How many volatility indicators are there ?

Simply, a lot of them. You can use a couple of the ones I listed below during volatility trading.


  • Average volume: Fairly simple in that it is the number of securities that have been traded over a period of time. The devil is in the detail, though: check what the time period is! It can be all sorts, such as minutes or hours.
  • Volume momentum: as the name suggests, it measures the growing force of buyers. In effect, it is a multiplier factor, where you are looking for a growing number of buyers (or sellers!) at each data point. Ideally, you want to spot this early so you can ‘ride the wave’ and eventually get out before the momentum changes direction.
  • Force index indicator: a more complex volume indicator, the force index requires a bit of mathematics. It assigns a number to the power required to move a security. It can be particularly useful to spot when a security is going to break out, before volume momentum takes hold.
  • Volume oscillator: An interesting measure as it plots the relationship between two moving averages. This allows you to gauge which is the strongest between the two and which may help you place a Forex trade.
  • Balance volume: Another measure which helps to predict a breakout, it works by showing the relationship, or lack of, between volume and movement in the price of a security. If there is a sudden increase in volume but no noticeable move in the price of the security, then the likelihood is that a sudden and strong directional move will occur. Balance volume helps identify this.

Conclusion :

Other indicators exist, and one of the most well-known is the Relative Strength Index (RSI), which is something you should be aware of.
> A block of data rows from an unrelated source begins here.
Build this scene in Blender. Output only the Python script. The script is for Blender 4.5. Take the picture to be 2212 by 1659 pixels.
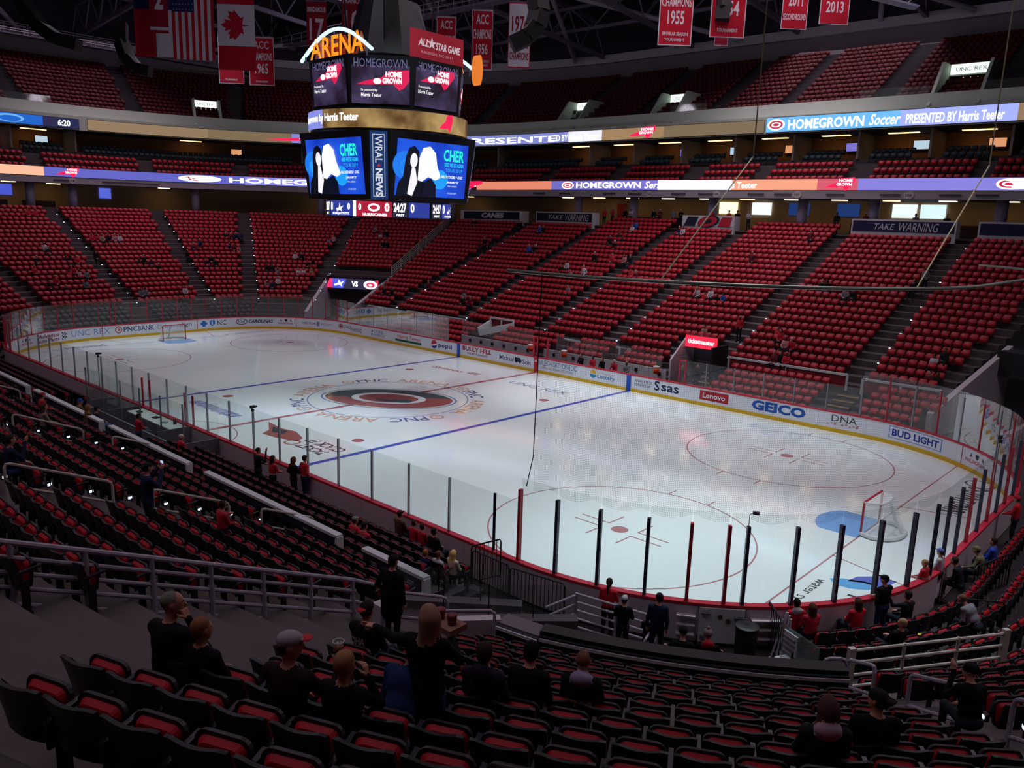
import bpy, math, random
import numpy as np
from mathutils import Vector, Matrix
random.seed(7)
for o in list(bpy.data.objects): bpy.data.objects.remove(o)
SC = bpy.context.scene
COL = SC.collection
PI = math.pi

# ---------------------------------------------------------------- camera
cam_d = bpy.data.cameras.new('camera'); cam = bpy.data.objects.new('camera', cam_d); COL.objects.link(cam)
az, el, ro = 2.3108, -0.2030, 0.0331
fw = Vector((math.cos(el)*math.cos(az), math.cos(el)*math.sin(az), math.sin(el)))
rt = fw.cross(Vector((0, 0, 1))).normalized(); up = rt.cross(fw)
r2 = rt*math.cos(ro) + up*math.sin(ro); u2 = up*math.cos(ro) - rt*math.sin(ro)
M = Matrix((r2, u2, -fw)).transposed().to_4x4(); M.translation = (35.9234, -28.7981, 10.4435)
cam.matrix_world = M
cam_d.sensor_width = 36.0; cam_d.lens = 1740.2954/2212*36.0
cam_d.clip_start = 0.05; cam_d.clip_end = 400
SC.camera = cam

# ---------------------------------------------------------------- world, exposure
W = bpy.data.worlds.new('world'); SC.world = W; W.use_nodes = True
W.node_tree.nodes['Background'].inputs[0].default_value = (0.55, 0.45, 0.7, 1)
W.node_tree.nodes['Background'].inputs[1].default_value = 0.012
vs = SC.view_settings
vs.view_transform = 'Standard'; vs.look = 'None'; vs.exposure = 0.0; vs.gamma = 1.0; vs.use_curve_mapping = False
SC.cycles.max_bounces = 6; SC.cycles.diffuse_bounces = 3; SC.cycles.glossy_bounces = 3
SC.cycles.transmission_bounces = 4; SC.cycles.transparent_max_bounces = 24
SC.cycles.caustics_reflective = False; SC.cycles.caustics_refractive = False
SC.cycles.sample_clamp_indirect = 4.0

# ---------------------------------------------------------------- arena floodlights in the rafters
def spot(loc, to, power, cone, blend=0.9, col=(1, 1, 1), size=0.6):
    l = bpy.data.lights.new('floodlight', 'SPOT'); o = bpy.data.objects.new('floodlight', l); COL.objects.link(o)
    l.energy = power; l.spot_size = math.radians(cone); l.spot_blend = blend; l.color = col; l.shadow_soft_size = size
    o.location = loc; o.rotation_euler = (Vector(to)-Vector(loc)).to_track_quat('-Z', 'Y').to_euler()
    return o
def area(loc, to, power, sx, sy, col, spread=120):
    l = bpy.data.lights.new('house_light', 'AREA'); o = bpy.data.objects.new('house_light', l); COL.objects.link(o)
    l.spread = math.radians(spread); l.shape = 'RECTANGLE'; l.size = sx; l.size_y = sy; l.energy = power; l.color = col
    o.location = loc; o.rotation_euler = (Vector(to)-Vector(loc)).to_track_quat('-Z', 'Y').to_euler()
    return o
ICEC = (0.80, 0.97, 1.0)
K_ICE = 1.2
for (x, y, tx, ty, p, cone) in [
        (24, -4, 26, -7, 15500, 46), (6, 6, 7, 10, 9500, 34), (18, 6, 18, 10, 7500, 40),
        (-2, -7, 2, -9, 9500, 44), (-26, 0, -28.5, -1, 7000, 40), (-10, 8, -8, 8, 3000, 40),
        (-6, -6, -3, -2, 4200, 56), (7, -5, 3, 0, 4200, 56), (-18, 0, -17, -3, 5200, 60), (14, -6, 16, -6, 8500, 50)]:
    spot((x, y, 27), (tx, ty, 0), p*K_ICE, cone, 1.0, ICEC)
AMB = (1.0, 0.86, 0.96)
area((5, 30, 27.5), (4, 30, 0), 5200, 60, 14, AMB)        # house lights over the far stand
area((-45, 6, 27.5), (-46, 6, 0), 2300, 14, 44, (1.0, 0.78, 0.92))
area((4, -28, 27.5), (4, -28, 0), 1500, 60, 12, (1.0, 0.82, 0.95))
area((44, 0, 27.5), (42, 0, 0), 2600, 12, 50, AMB)

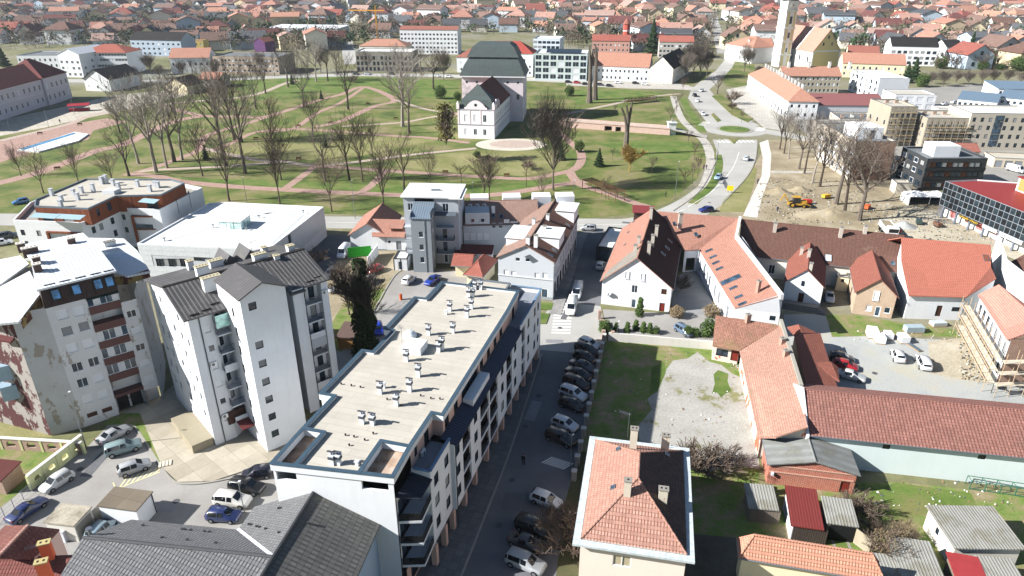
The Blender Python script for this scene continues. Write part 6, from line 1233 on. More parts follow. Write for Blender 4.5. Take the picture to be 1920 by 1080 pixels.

It can be used in forex trading as well as the trading of many other securitiesAll indicators are helpful, but be careful! Garbage in, garbage out… Although it is frequently used to indicate that the data being fed into a model can be junk, giving you junk results, it can also be used to characterize signs. They can be relied on to corroborate trade theories, but not always! By adhering to a disciplined approach and your trading plan, keep your wits about you when trading currency volatility!